Plant a church, but don’t do it alone. That would be dumb.

One of the perils in communication is that you will neither communicate everything you intended, nor will everyone receive what you did communicate accurately. One of those two things happened last week when I encouraged “Young(ish) Mainline Pastor Type People” to plant a church.

I got two basic responses. From old(er-ish), more established pastors the response generally was, “Yeah! Right on!”, while the future pastors in the crowd generally said “No way! We’re not taking the responsibility for this on our own.” (I was talking to a friend today and we both noted that, really, no pastors in their late 20’s/early 30’s who have had a call for 4-5 years said anything. Hmmm….) I would like to address a fraction of that second response.

Firstly, on behalf of the First Mainline Church of Everywhere I’m sorry that you are the folks caught in the middle of the biggest shift in Christian culture and structure in hundreds of years. Truly, I am. It is not fair, and I’m sure its stressing you out. I know that some of you are incurring debt (which we should really talk about sometime), and all you want to do is graduate, go serve a church, and start your life (which includes paying off your debt). But, the reality is: the odds are not in your favor of finding a job.
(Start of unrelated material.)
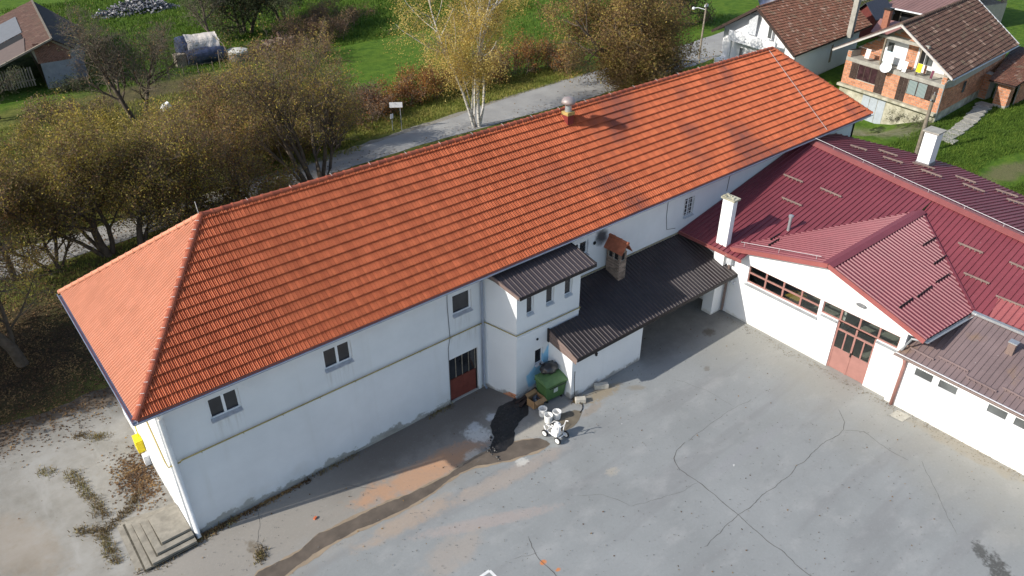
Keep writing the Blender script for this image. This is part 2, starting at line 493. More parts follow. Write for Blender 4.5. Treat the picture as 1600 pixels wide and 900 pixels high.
def wall_panel(name, o, u, W, H, holes, mat, parent, depth=0.2, n=None, zt=None):
    """a wall face with real openings and reveals; o = lower left corner, u along the wall, holes = (x0,x1,z0,z1)
    zt: optional function x -> top height (for gables)"""
    o = Vector(o); u = Vector(u).normalized(); Z = Vector((0, 0, 1))
    n = Vector(n) if n else u.cross(Z)
    mb = MB()
    xs = sorted(set([0, W] + [h[0] for h in holes] + [h[1] for h in holes]))
    zs = sorted(set([0, H] + [h[2] for h in holes] + [h[3] for h in holes]))
    def P(x, z, d=0.0): return o + u * x + Z * z - n * d
    flip = u.cross(Z).dot(n) < 0
    for i in range(len(xs) - 1):
        for j in range(len(zs) - 1):
            cx, cz = (xs[i] + xs[i + 1]) / 2, (zs[j] + zs[j + 1]) / 2
            if any(h[0] < cx < h[1] and h[2] < cz < h[3] for h in holes): continue
            mb.face([P(xs[i], zs[j]), P(xs[i + 1], zs[j]), P(xs[i + 1], zs[j + 1]), P(xs[i], zs[j + 1])], flip)
            mb.face([P(xs[i], zs[j], depth), P(xs[i + 1], zs[j], depth), P(xs[i + 1], zs[j + 1], depth), P(xs[i], zs[j + 1], depth)], not flip)
    for (a, b, c, d) in holes:
        for (p, q) in (((a, c), (b, c)), ((b, c), (b, d)), ((b, d), (a, d)), ((a, d), (a, c))):
            mb.face([P(*p), P(*q), P(*q, depth), P(*p, depth)], not flip)
    for (p, q) in (((0, 0), (W, 0)), ((W, 0), (W, H)), ((W, H), (0, H)), ((0, H), (0, 0))):
        mb.face([P(*p), P(*q), P(*q, depth), P(*p, depth)], flip)
    return mb.build(name, mat, parent)

def window(o, u, n, W, H, parent, cols=2, rows=1, frame=None, glass=None, sill=None, recess=0.14, fw=0.075, name="window", sill_out=0.10, back=True):
    """o = lower-left corner of the opening on the wall face"""
    o = Vector(o); u = Vector(u).normalized(); n = Vector(n).normalized(); Z = Vector((0, 0, 1))
    frame = frame or MAT['white_pvc']; glass = glass or MAT['glass']
    f = MB(); d = 0.06
    b = o - n * recess
    def bar(x, z, w_, h_, dd=d): f.obox(b + u * x + Z * z, u * w_, n * dd, Z * h_)
    bar(0, 0, W, fw); bar(0, H - fw, W, fw); bar(0, fw, fw, H - 2 * fw); bar(W - fw, fw, fw, H - 2 * fw)
    cw = (W - fw) / cols; rh = (H - fw) / rows
    for i in range(1, cols): bar(i * cw, fw, fw * 1.2, H - 2 * fw, d + 0.008)
    for j in range(1, rows): bar(fw, j * rh, W - 2 * fw, fw, d - 0.008)
    win = f.build(name, frame, parent)
    for i in range(cols):
        for j in range(rows):
            g = MB()
            g.obox(b + u * (i * cw + fw) + Z * (j * rh + fw) + n * 0.015, u * (cw - fw), n * 0.012, Z * (rh - fw))
            g.build("pane", glass, win)
    if sill:
        s_ = MB()
        s_.hexa([o - n * (recess - .061) + u * 0.0, o + n * sill_out - Z * 0.05 + u * 0.0, o + n * sill_out - Z * 0.05 + u * W, o - n * (recess - .061) + u * W],
                [o - n * (recess - .061) + Z * 0.03, o + n * sill_out - Z * 0.02, o + n * sill_out - Z * 0.02 + u * W, o - n * (recess - .061) + Z * 0.03 + u * W])
        s_.build("sill", sill, win)
    return win

def clip_mesh(me, planes):
    bm = bmesh.new(); bm.from_mesh(me)
    for co, no in planes:
        bmesh.ops.bisect_plane(bm, geom=bm.verts[:] + bm.edges[:] + bm.faces[:], plane_co=co, plane_no=no, clear_outer=True)
    bm.to_mesh(me); bm.free()

def edge_planes(poly, nrm):
    P = [Vector(p) for p in poly]
    c = sum(P, Vector()) / len(P)
    out = []
    for i in range(len(P)):
        a, b = P[i], P[(i + 1) % len(P)]
        no = (b - a).cross(nrm).normalized()
        if (c - a).dot(no) > 0: no = -no
        out.append((a, no))
    return out

def poly_frame(poly, run):
    P = [Vector(p) for p in poly]
    nrm = (P[1] - P[0]).cross(P[2] - P[0]).normalized()
    if nrm.z < 0: nrm = -nrm
    v = Vector(run); v = (v - nrm * v.dot(nrm)).normalized()
    u = v.cross(nrm).normalized()
    return P, nrm, u, v

def ribbed_sheet(name, poly, run, mat, parent, period=0.2, height=0.035, top=0.28, phase=0.0, side=0.07):
    """profiled metal sheet clipped to a convex polygon; ribs run along `run`"""
    P, nrm, u, v = poly_frame(poly, run)
    o = P[0]
    us = [(p - o).dot(u) for p in P]; vs = [(p - o).dot(v) for p in P]
    mb = MB()
    prof = [(0.0, 0), (0.5 - top / 2 - side, 0), (0.5 - top / 2, 1), (0.5 + top / 2, 1), (0.5 + top / 2 + side, 0), (1.0, 0)]
    k0 = math.floor(min(us) / period) - 1; k1 = math.ceil(max(us) / period) + 1
    pts = []
    for k in range(k0, k1):
        for (t, h) in prof[:-1]:
            pts.append(((k + t + phase) * period, h * height))
    for (a, ha), (b, hb) in zip(pts[:-1], pts[1:]):
        mb.face([o + u * a + v * (min(vs) - .1) + nrm * ha, o + u * b + v * (min(vs) - .1) + nrm * hb,
                 o + u * b + v * (max(vs) + .1) + nrm * hb, o + u * a + v * (max(vs) + .1) + nrm * ha])
    ob = mb.build(name, mat, parent)
    off = WL[ob]
    clip_mesh(ob.data, [(co - off, no) for co, no in edge_planes(poly, nrm)])
    return ob

def tile_mesh(name, tw, ln, mat, ribs=2, rh=0.045, lift=0.034, off=Vector((0, 0, 0))):
    mb = MB()
    add_tile(mb, Vector((0, 0, 0)), Vector((1, 0, 0)), Vector((0, 1, 0)), Vector((0, 0, 1)), tw, ln, ribs, rh, lift)
    me = bpy.data.meshes.new(name)
    me.from_pydata(mb.v, [], mb.f)
    me.materials.append(mat)
    return me

def add_tile(mb, o, u, v, n, tw, ln, ribs=2, rh=0.045, lift=0.034, gap=0.0015):
    """interlocking clay tile: o lower-left corner, u along the eave, v up the slope; front end lifted"""
    if ribs == 2:      # one broad roll and one narrow roll to a tile
        prof = [(0.0, 0.0), (0.05, 0.55), (0.10, 0.95), (0.15, 0.55), (0.21, 0.0), (0.34, 0.0), (0.42, 0.75), (0.55, 1.0), (0.70, 0.8), (0.80, 0.15), (0.86, 0.0), (1.0, 0.0)]
    else:
        prof = [(0.0, 0.0), (0.28, 0.12), (0.45, 0.85), (0.62, 1.0), (0.80, 0.55), (0.93, 0.0), (1.0, 0.0)]
    b = len(mb.v)
    for t, h in prof:
        x = gap + t * (tw - 2 * gap)
        lo = o + u * x + n * (lift + h * rh)
        mb.v.append(tuple(lo - n * 0.045)); mb.v.append(tuple(lo)); mb.v.append(tuple(o + u * x + v * ln + n * (h * rh)))
    for i in range(len(prof) - 1):
        a = b + i * 3; c = a + 3
        mb.f.append([a, c, c + 1, a + 1]); mb.mi.append(mb.cm)
        mb.f.append([a + 1, c + 1, c + 2, a + 2]); mb.mi.append(mb.cm)

def tile_slope(poly, run_up, mat, parent, course, tw, n_single=0, near=None, ribs=2, rh=0.045, lift=0.034, name="roof_tile", stagger=0.0, jitter=0.0, seed=1):
    """lay tiles over a convex roof polygon; the n_single tiles nearest `near` are objects, the rest one mesh"""
    P, nrm, u, v = poly_frame(poly, run_up)
    if v.dot(Vector(run_up)) < 0: v = -v
    u = v.cross(nrm).normalized()
    o = P[0]
    us = [(p - o).dot(u) for p in P]; vs = [(p - o).dot(v) for p in P]
    u0, u1, v0, v1 = min(us), max(us), min(vs), max(vs)
    pl2 = [((p - o).dot(u), (p - o).dot(v)) for p in P]
    def inside(x, y):
        s_ = 0
        for i in range(len(pl2)):
            a, b = pl2[i], pl2[(i + 1) % len(pl2)]
            c = (b[0] - a[0]) * (y - a[1]) - (b[1] - a[1]) * (x - a[0])
            if abs(c) < 1e-9: continue
            if s_ == 0: s_ = 1 if c > 0 else -1
            elif (c > 0) != (s_ > 0): return False
        return True
    rnd = random.Random(seed)
    spots = []
    nc = int(math.ceil((v1 - v0) / course)); nu = int(math.ceil((u1 - u0) / tw)) + 1
    for j in range(nc):
        for i in range(-1, nu):
            x = u0 + (i + (0.5 * stagger if j % 2 else 0)) * tw; y = v0 + j * course
            cs = [inside(x + dx * tw, y + dy * course) for dx in (0.02, 0.98) for dy in (0.02, 0.98)]
            if any(cs): spots.append((x, y, all(cs)))
    full = [s_ for s_ in spots if s_[2]]
    if near is not None and n_single:
        nv = Vector(near)
        full.sort(key=lambda s_: (o + u * s_[0] + v * s_[1] - nv).length)
        single = set(full[:n_single])
    else: single = set()
    ln = course * 1.12
    mb = MB()
    off = WL.get(parent, Vector((0, 0, 0)))
    me = tile_mesh(name, tw, ln, mat, ribs, rh, lift) if single else None
    R = Matrix((u, v, nrm)).transposed().to_4x4()
    for sp in spots:
        q = o + u * sp[0] + v * sp[1]
        if jitter: q = q + nrm * rnd.uniform(0, jitter) + u * rnd.uniform(-jitter, jitter) * .5
        if sp in single:
            ob = bpy.data.objects.new(name, me)
            COL.objects.link(ob)
            ob.parent = parent
            ob.matrix_local = Matrix.Translation(q - off) @ R
        else:
            add_tile(mb, q, u, v, nrm, tw, ln, ribs, rh, lift)
    if mb.f:
        ob = mb.build(name + "_field", mat, parent, kind="stuff")
        clip_mesh(ob.data, [(co - off, no) for co, no in edge_planes(poly, nrm)])
    return nrm

def ridge_tiles(a, b, mat, parent, step=0.34, r=0.092, sides=7, drop=0.03, name="ridge_tile"):
    a, b = Vector(a), Vector(b)
    d = (b - a); L = d.length; d.normalize()
    n = max(1, int(round(L / step))); st = L / n
    side = d.cross(Vector((0, 0, 1))).normalized(); up = side.cross(d)
    mb = MB()
    for k, (t, rr) in enumerate(((0.0, r * 1.12), (0.06, r * 1.12), (0.065, r), (st * 1.06, r * 0.9))):
        for i in range(sides + 1):
            an = math.pi * (i / sides) * 1.1 - 0.05 * math.pi
            mb.v.append((math.cos(an) * rr * 1.15, t, math.sin(an) * rr))
    for k in range(3):
        for i in range(sides):
            q = k * (sides + 1) + i
            mb.f.append([q, q + 1, q + sides + 2, q + sides + 1])
    mb.f.append(list(range(sides + 1))[::-1])
    me = bpy.data.meshes.new(name)
    me.from_pydata(mb.v, [], mb.f); me.materials.append(mat)
    off = WL.get(parent, Vector((0, 0, 0)))
    R = Matrix((side, d, up)).transposed().to_4x4()
    for k in range(n):
        ob = bpy.data.objects.new(name, me)
        COL.objects.link(ob); ob.parent = parent
        ob.matrix_local = Matrix.Translation(a + d * st * k + up * drop - off) @ R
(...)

Either you and a church don”t fit, you’re not willing to go some place, or the church can’t pay you enough even if you were willing. Each of these has a technical solution, to be sure, but the sum of these solutions is not even going to come close to addressing the massive shift facing the church. This bubble is about to burst and we all know it.

Don’t think I didn’t hear the core of your retort. I did. “Why should I take all the risk and bust out to do this by myself?” Financially, the truth is that even if you find that one church, the chances of them paying you enough is slim. Your chances of paying off educational debt is probably the same if you go get a job working at Starbucks (or Initech or Dunder Mifflin), and help plant a church during non-work hours.

But philosophically? Have you asked for support? I mean, have you done the hard work of putting together any kind of game plan and asked for support? The NCD I served as a seminary student did. They went to their presbytery and said, “We’re not asking for money, but we want prayer and support.” They got it. And some money. A good number of the private responses I got to the blog post was “We’d love to support folks, but where are they?”

So do this: put together an idea for a community. You know as well as I that there are dozens of ways to think about a church. Pick one and go with it, but….

Do Not Do It By Yourself.

This is where I assumed something in my last post that you did not. We are not built to do this by ourselves, but with others. The myth of the “lone gunman who pulls himself up by his own bootstraps” is precisely that. A myth. On this we can agree. In seminary I learned the powerful idea that nobody “owns” their whole call. I only have a piece of what I am called to do. Someone else has the other piece. Maybe there is a third (or fourth or fifth…) person who own another piece. But I don’t have it all.

We can talk about “call” some other time, but the point is this: You should go plant a church, but you should not do it by yourself. Yes, your original idea might change when you begin working with someone else, but, hey, more heads are better than one, right?